Attention, les triples vitrages ne sont pas acoustiquement meilleurs que les doubles vitrages de masse égale, car ils comportent deux cavités ‘résonantes’ ce qui dégrade fortement les performances acoustiques dans les graves. Pour compenser cet inconvénient, vous devrez donc choisir des triples vitrages (asymétriques) plus ‘lourds’.

Malentendu 5

« Les fiches techniques contiennent des informations erronées. »

Correction : « Les fiches techniques sont fréquemment mal utilisées ou mal interprétées. »

La valeur d’isolation acoustique d’un élément de façade (tel que le vitrage) mentionnée dans une fiche technique ne peut pas être comparée à l’isolation acoustique exigée par la norme.

Si vous procédez ainsi, vous commettez une double erreur.

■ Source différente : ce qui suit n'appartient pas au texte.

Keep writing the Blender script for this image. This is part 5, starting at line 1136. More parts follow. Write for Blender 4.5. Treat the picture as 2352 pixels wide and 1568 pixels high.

D’une part parce que la norme se réfère à l’ensemble de l’élément de façade. Pensons par exemple à une fenêtre : elle est composée de vitrage, mais aussi de menuiserie extérieure et d’attaches. Or, la prestation reprise sur une fiche technique ne portera, par exemple, que sur le vitrage. D’autre part, la norme se réfère également à la surface ‘réelle’ de l’élément de façade, alors que la performance mentionnée sur une fiche technique est (généralement) déterminée sur la base d’un échantillon de dimensions standard. Pour le verre, cet échantillon fait généralement 1,23 m x 1,48 m. Par conséquent, si l’élément de façade est plus grand que celui de la fiche technique, celle-ci sous-estime le résultat ! Faites donc preuve de prudence dans vos comparaisons.